Directions – The records below must be retyped exactly.

Data records –
——

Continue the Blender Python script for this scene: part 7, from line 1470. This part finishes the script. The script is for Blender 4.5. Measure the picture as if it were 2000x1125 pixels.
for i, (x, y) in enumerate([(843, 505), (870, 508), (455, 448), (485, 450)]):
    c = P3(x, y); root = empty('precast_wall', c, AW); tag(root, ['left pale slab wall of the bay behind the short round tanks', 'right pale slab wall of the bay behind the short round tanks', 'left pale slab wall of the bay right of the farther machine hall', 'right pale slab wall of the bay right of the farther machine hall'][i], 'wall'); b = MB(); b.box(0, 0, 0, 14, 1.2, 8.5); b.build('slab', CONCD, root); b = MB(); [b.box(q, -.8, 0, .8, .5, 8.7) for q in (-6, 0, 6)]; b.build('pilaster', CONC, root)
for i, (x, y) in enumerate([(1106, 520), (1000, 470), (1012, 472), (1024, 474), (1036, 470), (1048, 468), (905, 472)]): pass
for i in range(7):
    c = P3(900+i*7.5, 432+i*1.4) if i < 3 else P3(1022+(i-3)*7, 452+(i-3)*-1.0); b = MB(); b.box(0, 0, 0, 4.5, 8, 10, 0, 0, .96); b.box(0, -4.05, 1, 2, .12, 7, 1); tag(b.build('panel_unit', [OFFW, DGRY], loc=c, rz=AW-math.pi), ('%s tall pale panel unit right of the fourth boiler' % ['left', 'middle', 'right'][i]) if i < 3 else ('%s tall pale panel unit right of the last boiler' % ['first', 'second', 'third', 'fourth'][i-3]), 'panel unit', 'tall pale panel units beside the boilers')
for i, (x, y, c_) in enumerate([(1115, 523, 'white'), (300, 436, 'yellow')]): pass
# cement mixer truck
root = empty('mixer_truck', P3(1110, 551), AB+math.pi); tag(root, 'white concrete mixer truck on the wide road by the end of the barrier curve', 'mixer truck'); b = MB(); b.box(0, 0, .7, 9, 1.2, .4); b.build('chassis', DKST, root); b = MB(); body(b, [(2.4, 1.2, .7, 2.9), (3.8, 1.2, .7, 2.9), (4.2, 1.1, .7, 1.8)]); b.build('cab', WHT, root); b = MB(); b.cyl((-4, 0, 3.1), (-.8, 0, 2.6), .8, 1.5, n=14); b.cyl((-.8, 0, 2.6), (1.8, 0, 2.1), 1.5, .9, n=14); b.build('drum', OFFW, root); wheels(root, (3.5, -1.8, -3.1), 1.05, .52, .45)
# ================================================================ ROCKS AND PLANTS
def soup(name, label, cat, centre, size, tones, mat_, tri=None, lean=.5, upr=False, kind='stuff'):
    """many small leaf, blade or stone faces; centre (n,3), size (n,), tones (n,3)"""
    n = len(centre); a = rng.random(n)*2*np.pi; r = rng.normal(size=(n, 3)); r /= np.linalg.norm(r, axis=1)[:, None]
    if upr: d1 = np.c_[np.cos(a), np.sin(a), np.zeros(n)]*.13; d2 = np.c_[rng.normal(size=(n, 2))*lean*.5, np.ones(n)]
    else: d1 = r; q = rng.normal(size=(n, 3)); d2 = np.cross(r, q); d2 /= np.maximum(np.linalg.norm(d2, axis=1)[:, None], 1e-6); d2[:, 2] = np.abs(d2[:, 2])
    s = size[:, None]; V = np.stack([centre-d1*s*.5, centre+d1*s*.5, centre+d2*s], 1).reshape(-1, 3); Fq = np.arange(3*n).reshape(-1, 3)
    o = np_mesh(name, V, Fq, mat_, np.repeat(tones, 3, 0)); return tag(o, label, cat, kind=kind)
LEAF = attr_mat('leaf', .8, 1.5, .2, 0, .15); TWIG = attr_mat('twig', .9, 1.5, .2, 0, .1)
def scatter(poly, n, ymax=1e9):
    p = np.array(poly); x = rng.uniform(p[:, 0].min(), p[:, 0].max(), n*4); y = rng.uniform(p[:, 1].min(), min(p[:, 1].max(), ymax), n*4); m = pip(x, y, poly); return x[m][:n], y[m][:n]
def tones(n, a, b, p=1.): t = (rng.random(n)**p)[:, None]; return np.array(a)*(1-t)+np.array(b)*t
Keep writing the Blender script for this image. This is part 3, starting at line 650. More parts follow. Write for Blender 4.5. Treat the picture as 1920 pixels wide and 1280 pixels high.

——

Worked solution –
Continue the Blender Python script for this scene: part 7, from line 1470. This part finishes the script. The script is for Blender 4.5. Measure the picture as if it were 2000x1125 pixels.
for i, (x, y) in enumerate([(843, 505), (870, 508), (455, 448), (485, 450)]):
    c = P3(x, y); root = empty('precast_wall', c, AW); tag(root, ['left pale slab wall of the bay behind the short round tanks', 'right pale slab wall of the bay behind the short round tanks', 'left pale slab wall of the bay right of the farther machine hall', 'right pale slab wall of the bay right of the farther machine hall'][i], 'wall'); b = MB(); b.box(0, 0, 0, 14, 1.2, 8.5); b.build('slab', CONCD, root); b = MB(); [b.box(q, -.8, 0, .8, .5, 8.7) for q in (-6, 0, 6)]; b.build('pilaster', CONC, root)
for i, (x, y) in enumerate([(1106, 520), (1000, 470), (1012, 472), (1024, 474), (1036, 470), (1048, 468), (905, 472)]): pass
for i in range(7):
    c = P3(900+i*7.5, 432+i*1.4) if i < 3 else P3(1022+(i-3)*7, 452+(i-3)*-1.0); b = MB(); b.box(0, 0, 0, 4.5, 8, 10, 0, 0, .96); b.box(0, -4.05, 1, 2, .12, 7, 1); tag(b.build('panel_unit', [OFFW, DGRY], loc=c, rz=AW-math.pi), ('%s tall pale panel unit right of the fourth boiler' % ['left', 'middle', 'right'][i]) if i < 3 else ('%s tall pale panel unit right of the last boiler' % ['first', 'second', 'third', 'fourth'][i-3]), 'panel unit', 'tall pale panel units beside the boilers')
for i, (x, y, c_) in enumerate([(1115, 523, 'white'), (300, 436, 'yellow')]): pass
# cement mixer truck
root = empty('mixer_truck', P3(1110, 551), AB+math.pi); tag(root, 'white concrete mixer truck on the wide road by the end of the barrier curve', 'mixer truck'); b = MB(); b.box(0, 0, .7, 9, 1.2, .4); b.build('chassis', DKST, root); b = MB(); body(b, [(2.4, 1.2, .7, 2.9), (3.8, 1.2, .7, 2.9), (4.2, 1.1, .7, 1.8)]); b.build('cab', WHT, root); b = MB(); b.cyl((-4, 0, 3.1), (-.8, 0, 2.6), .8, 1.5, n=14); b.cyl((-.8, 0, 2.6), (1.8, 0, 2.1), 1.5, .9, n=14); b.build('drum', OFFW, root); wheels(root, (3.5, -1.8, -3.1), 1.05, .52, .45)
# ================================================================ ROCKS AND PLANTS
def soup(name, label, cat, centre, size, tones, mat_, tri=None, lean=.5, upr=False, kind='stuff'):
    """many small leaf, blade or stone faces; centre (n,3), size (n,), tones (n,3)"""
    n = len(centre); a = rng.random(n)*2*np.pi; r = rng.normal(size=(n, 3)); r /= np.linalg.norm(r, axis=1)[:, None]
    if upr: d1 = np.c_[np.cos(a), np.sin(a), np.zeros(n)]*.13; d2 = np.c_[rng.normal(size=(n, 2))*lean*.5, np.ones(n)]
    else: d1 = r; q = rng.normal(size=(n, 3)); d2 = np.cross(r, q); d2 /= np.maximum(np.linalg.norm(d2, axis=1)[:, None], 1e-6); d2[:, 2] = np.abs(d2[:, 2])
    s = size[:, None]; V = np.stack([centre-d1*s*.5, centre+d1*s*.5, centre+d2*s], 1).reshape(-1, 3); Fq = np.arange(3*n).reshape(-1, 3)
    o = np_mesh(name, V, Fq, mat_, np.repeat(tones, 3, 0)); return tag(o, label, cat, kind=kind)
LEAF = attr_mat('leaf', .8, 1.5, .2, 0, .15); TWIG = attr_mat('twig', .9, 1.5, .2, 0, .1)
def scatter(poly, n, ymax=1e9):
    p = np.array(poly); x = rng.uniform(p[:, 0].min(), p[:, 0].max(), n*4); y = rng.uniform(p[:, 1].min(), min(p[:, 1].max(), ymax), n*4); m = pip(x, y, poly); return x[m][:n], y[m][:n]
def tones(n, a, b, p=1.): t = (rng.random(n)**p)[:, None]; return np.array(a)*(1-t)+np.array(b)*t
Keep writing the Blender script for this image. This is part 3, starting at line 650. More parts follow. Write for Blender 4.5. Treat the picture as 1920 pixels wide and 1280 pixels high.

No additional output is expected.